• _DO THIS_
Check each line of the data for "render" and select those that have it.

Start SOURCE MATERIAL

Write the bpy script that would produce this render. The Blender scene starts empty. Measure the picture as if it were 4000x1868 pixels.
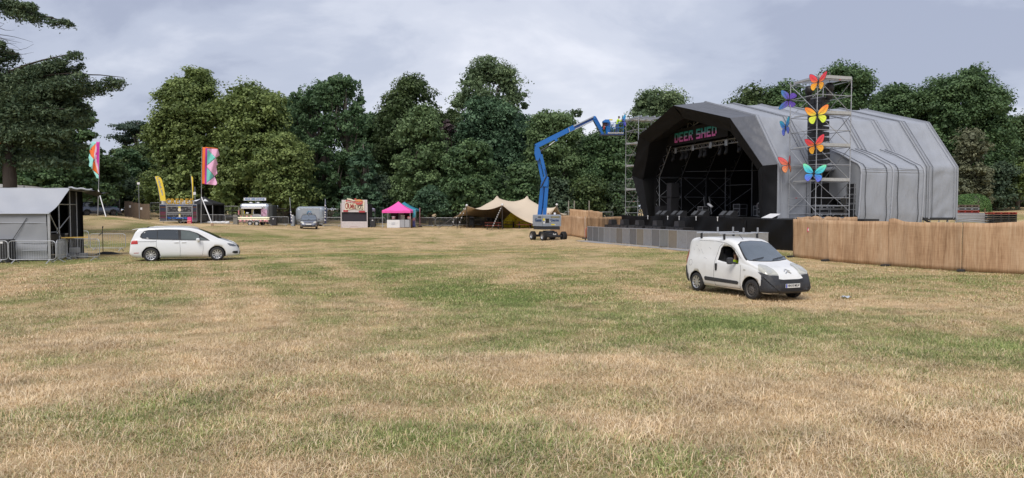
import bpy, bmesh, math, random
import numpy as np
from mathutils import Vector, Matrix, noise as mnoise
from mathutils.bvhtree import BVHTree
random.seed(7)
RNG = np.random.default_rng(11)
SC = bpy.context.scene
COL = SC.collection
R = math.radians
PI = math.pi
CAMZ, FPX, HOR = 2.7, 2773.0, 820.0
PITCH = math.atan((934.0 - HOR) / FPX)
cam_d = bpy.data.cameras.new('camera')
cam = bpy.data.objects.new('camera', cam_d)
COL.objects.link(cam)
cam_d.sensor_width = 36.0
cam_d.lens = 36.0 * FPX / 4000.0
cam_d.clip_start = 0.1
cam_d.clip_end = 4000
cam.location = (0, 0, CAMZ)
cam.rotation_euler = (PI / 2 - PITCH, 0, 0)
SC.camera = cam
SC.render.engine = 'CYCLES'
SUN_EL, SUN_AZ = 52.0, 200.0      # azimuth clockwise from +Y: behind the camera, a little left
world = bpy.data.worlds.new('World')
SC.world = world
world.use_nodes = True
wt = world.node_tree
wt.nodes.clear()
def wn(t, **k):
 n = wt.nodes.new(t)
 for a, b in k.items(): setattr(n, a, b)
 return n
w_out = wn('ShaderNodeOutputWorld')
w_bg = wn('ShaderNodeBackground')
w_bg.inputs['Strength'].default_value = 0.094
sky = wn('ShaderNodeTexSky', sky_type='NISHITA')
sky.sun_disc = False
sky.sun_elevation = R(SUN_EL)
sky.sun_rotation = R(SUN_AZ)
sky.air_density = 1.2
sky.dust_density = 2.0
tc = wn('ShaderNodeTexCoord')
sep = wn('ShaderNodeSeparateXYZ')
wt.links.new(tc.outputs['Generated'], sep.inputs[0])
def wmath(op, a, b=None, c=None):
 n = wn('ShaderNodeMath', operation=op)
 for i, v in enumerate((a, b, c)):
  if v is None: continue
  if isinstance(v, (int, float)): n.inputs[i].default_value = v
  else: wt.links.new(v, n.inputs[i])
 return n.outputs[0]
zc = wmath('ADD', wmath('MAXIMUM', sep.outputs[2], 0.0), 0.34)
cx = wmath('DIVIDE', sep.outputs[0], zc)
cy = wmath('DIVIDE', sep.outputs[1], zc)
comb = wn('ShaderNodeCombineXYZ')
wt.links.new(cx, comb.inputs[0]); wt.links.new(cy, comb.inputs[1])
def wnoise(scale, detail, rough, dist, off, sx=1.0):
 mp = wn('ShaderNodeMapping')
 mp.inputs['Location'].default_value = off
 mp.inputs['Scale'].default_value = (sx, 1, 1)
 mp.inputs['Rotation'].default_value = (0, 0, R(24))
 wt.links.new(comb.outputs[0], mp.inputs[0])
 n = wn('ShaderNodeTexNoise')
 n.inputs['Scale'].default_value = scale
 n.inputs['Detail'].default_value = detail
 n.inputs['Roughness'].default_value = rough
 n.inputs['Distortion'].default_value = dist
 wt.links.new(mp.outputs[0], n.inputs['Vector'])
 return n.outputs['Fac']
n1 = wnoise(0.85, 5, 0.52, 0.35, (3.1, 1.7, 0.3), 0.75)
n2 = wnoise(2.6, 7, 0.55, 0.25, (9.2, 4.4, 1.0), 0.9)
mixn = wmath('MULTIPLY_ADD', wmath('ADD', wmath('MULTIPLY', n1, 0.58), wmath('MULTIPLY', n2, 0.42)), 1.35, -0.20)
rightness = wmath('MULTIPLY', sep.outputs[0], 0.10)
lowness = wmath('MULTIPLY', wmath('POWER', wmath('SUBTRACT', 1.0, wmath('MINIMUM', wmath('MAXIMUM', sep.outputs[2], 0.0), 1.0)), 6.0), 0.06)
val = wmath('ADD', wmath('ADD', mixn, rightness), lowness)
ramp = wn('ShaderNodeValToRGB')
wt.links.new(val, ramp.inputs[0])
cr = ramp.color_ramp
cr.interpolation = 'EASE'
cr.elements[0].position = 0.42; cr.elements[0].color = (2.35, 2.58, 3.35, 1)
cr.elements[1].position = 0.76; cr.elements[1].color = (5.0, 5.1, 5.6, 1)
e = cr.elements.new(0.51); e.color = (3.0, 3.25, 4.0, 1)
e = cr.elements.new(0.61); e.color = (3.85, 4.05, 4.7, 1)
mixw = wn('ShaderNodeMix', data_type='RGBA')
mixw.inputs[0].default_value = 0.93
wt.links.new(sky.outputs[0], mixw.inputs[6])
wt.links.new(ramp.outputs[0], mixw.inputs[7])
wt.links.new(mixw.outputs[2], w_bg.inputs['Color'])
wt.links.new(w_bg.outputs[0], w_out.inputs[0])
sun_d = bpy.data.lights.new('sun', 'SUN')
sun_d.energy = 1.5
sun_d.angle = R(35)
sun_d.color = (1.0, 0.95, 0.875)
sun = bpy.data.objects.new('sun', sun_d)
COL.objects.link(sun)
az = R(SUN_AZ)
sdir = Vector((math.sin(az) * math.cos(R(SUN_EL)), math.cos(az) * math.cos(R(SUN_EL)), math.sin(R(SUN_EL))))
sun.rotation_euler = sdir.to_track_quat('Z', 'Y').to_euler()
sun.location = (0, 0, 60)
vs = SC.view_settings
vs.view_transform = 'Standard'
vs.look = 'None'
vs.exposure = 0.92
vs.gamma = 1.0
vs.use_curve_mapping = False
SC.cycles.max_bounces = 6
SC.cycles.transparent_max_bounces = 8
def W(px, py, Y):
 """world point seen at photo pixel (px,py) at distance Y along +Y"""
 a = (px - 2000.0) / FPX
 b = (934.0 - py) / FPX
 d = Vector((a, math.cos(PITCH) + b * math.sin(PITCH), -math.sin(PITCH) + b * math.cos(PITCH)))
 return Vector((0, 0, CAMZ)) + d * (Y / d.y)
def X(px, Y):
 return (px - 2000.0) / FPX * Y * 1.0
_cp = []
def cp(px, py, Y):
 p = W(px, py, Y); _cp.append((p.x, p.y, p.z))
for a in [(2930, 1168, 21.3), (2725, 1134, 23.6), (850, 1019, 35.0), (590, 1021, 34.0), (2120, 940, 67), (2075, 936, 69), (2207, 938, 68.5),
  (775, 901, 72), (650, 874, 80), (990, 882, 84), (1170, 884, 85), (1375, 891, 82), (1515, 889, 80), (1800, 892, 80), (1900, 898, 78),
  (2050, 893, 80), (1700, 885, 88), (2300, 942, 61), (2290, 934, 64), (2717, 979, 45.5), (3100, 1006, 37.2), (3470, 1041, 32), (3750, 1061, 29.2),
  (375, 842, 84), (300, 840, 86), (382, 843, 72), (415, 860, 66), (785, 874, 75), (829, 881, 71), (100, 1030, 34.7), (480, 985, 46),
  (200, 1020, 36), (550, 860, 84), (520, 950, 48), (400, 905, 56), (2190, 920, 71), (1450, 950, 55), (1000, 980, 45), (1200, 930, 62)]:
 cp(*a)
for a in [(3700, 828, 90), (3850, 812, 110), (4000, 803, 115), (4200, 800, 118), (3400, 835, 85)]:
 cp(*a)
_cp += [(-60, 70, 2.2), (-60, 40, 0.6), (-60, 100, 2.6), (-30, 110, 2.6), (0, 110, 1.6), (25, 110, 1.2), (20, 90, 0.8), (60, 130, 3.8), (90, 130, 4.0),
  (0, 5, 0.62), (0, 0, 0.95), (-6, 5, 0.62), (6, 5, 0.60), (0, 9, 0.38), (8, 10, 0.3), (-8, 10, 0.32), (0, 14, 0.16), (10, 15, 0.1), (-10, 15, 0.16), (0, 20, 0.05), (-20, 20, 0.2), (20, 20, 0.05),
  (0, -20, 1.3), (30, 0, 0.9), (-30, 0, 0.9), (35, 30, 0.15), (60, 60, 0.6), (30, 45, 0.1), (0, 35, 0.05), (0, 50, 0.0), (18, 55, 0.05), (12, 72, 0.1), (34, 55, 0.2),
  (-15, 90, 1.0), (-60, 150, 3), (0, 150, 2.6), (60, 160, 4.2), (0, 300, 4), (150, 100, 4), (-150, 100, 4), (0, -100, 2)]
_CP = np.array(_cp)
def gz_arr(x, y):
 x = np.asarray(x, float); y = np.asarray(y, float)
 sh = x.shape
 x = x.ravel(); y = y.ravel()
 out = np.zeros_like(x)
 for s in range(0, len(x), 20000):
  dx = x[s:s+20000, None] - _CP[None, :, 0]
  dy = y[s:s+20000, None] - _CP[None, :, 1]
  d2 = dx * dx + dy * dy + 1.2
  w = d2 ** -1.7
  out[s:s+20000] = (w * _CP[None, :, 2]).sum(1) / w.sum(1)
 return out.reshape(sh)
def gz(x, y):
 return float(gz_arr(np.array([x]), np.array([y]))[0])
def G(px, Y, dz=0.0):
 x = X(px, Y)
 return Vector((x, Y, gz(x, Y) + dz))
def tag(o, label=None, cat=None, group=None, kind=None):
 if label: o['label'] = label
 if cat: o['category'] = cat
 if group: o['group'] = group
 if kind: o['kind'] = kind
 return o
def thing(name, label, cat, loc=(0, 0, 0), rz=0.0, group=None):
 o = bpy.data.objects.new(name, None)
 o.empty_display_size = 0.3
 COL.objects.link(o)
 o.location = loc
 o.rotation_euler = (0, 0, rz)
 return tag(o, label, cat, group)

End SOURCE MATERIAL

• _WRITTEN RESPONSE_
Write the bpy script that would produce this render. The Blender scene starts empty. Measure the picture as if it were 4000x1868 pixels.
SC.render.engine = 'CYCLES'